Clorox Fined $5.19 Million in Australia for Misleading ‘Ocean Plastic’ Claims
Clorox Australia penalized $5.19 M for greenwashing and falsely promoting GLAD bags as being produced from ocean plastic, raising issues of greenwashing and consumer confidence.

Clorox Australia has been fined A$8.25 million ($5.19 million USD) after misleading consumers regarding the environmental claims of its GLAD rubbish and kitchen bags. For over two years, the company asserted that its bags were produced from a minimum of 50% recycled ocean plastic, a claim that proved to be untrue.
An inquiry by the ACCC found that more than 2.2 million of the bags were made up of plastic materials gathered from sources on land around Indonesian villages. These villages had no official rubbish collection system and the trash had been rounded up as much as 50 kilometers inland, beyond any coastline or ocean. The ACCC argued that misleading green advertising in respect of those products would negatively impact consumer trust and violate the notion of fairness in competition.

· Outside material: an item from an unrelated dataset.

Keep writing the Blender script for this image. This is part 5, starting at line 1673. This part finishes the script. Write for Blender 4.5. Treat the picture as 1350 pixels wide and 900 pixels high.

Ultimately the court found that Clorox had acted in a manner that breached Australian Consumer Law by advertising those products through misleading environmental representations from June 2021 to July 2023. In today’s marketplace where purchasing decisions are strongly driven by sustainability such misleading statements jeopardize not only consumer confidence but also fair competition.
Along with the cash penalty, Clorox has to introduce a compliance program, produce a public correction on its website and pay half of the ACCC’s legal fees. Manufacture of the incorrectly labelled products ceased in July 2023 just after the regulator started its investigation.
The case illustrates growing scrutiny of greenwashing when businesses exaggerate environmental claims. Regulators are now making it clear that environmental integrity is not optional.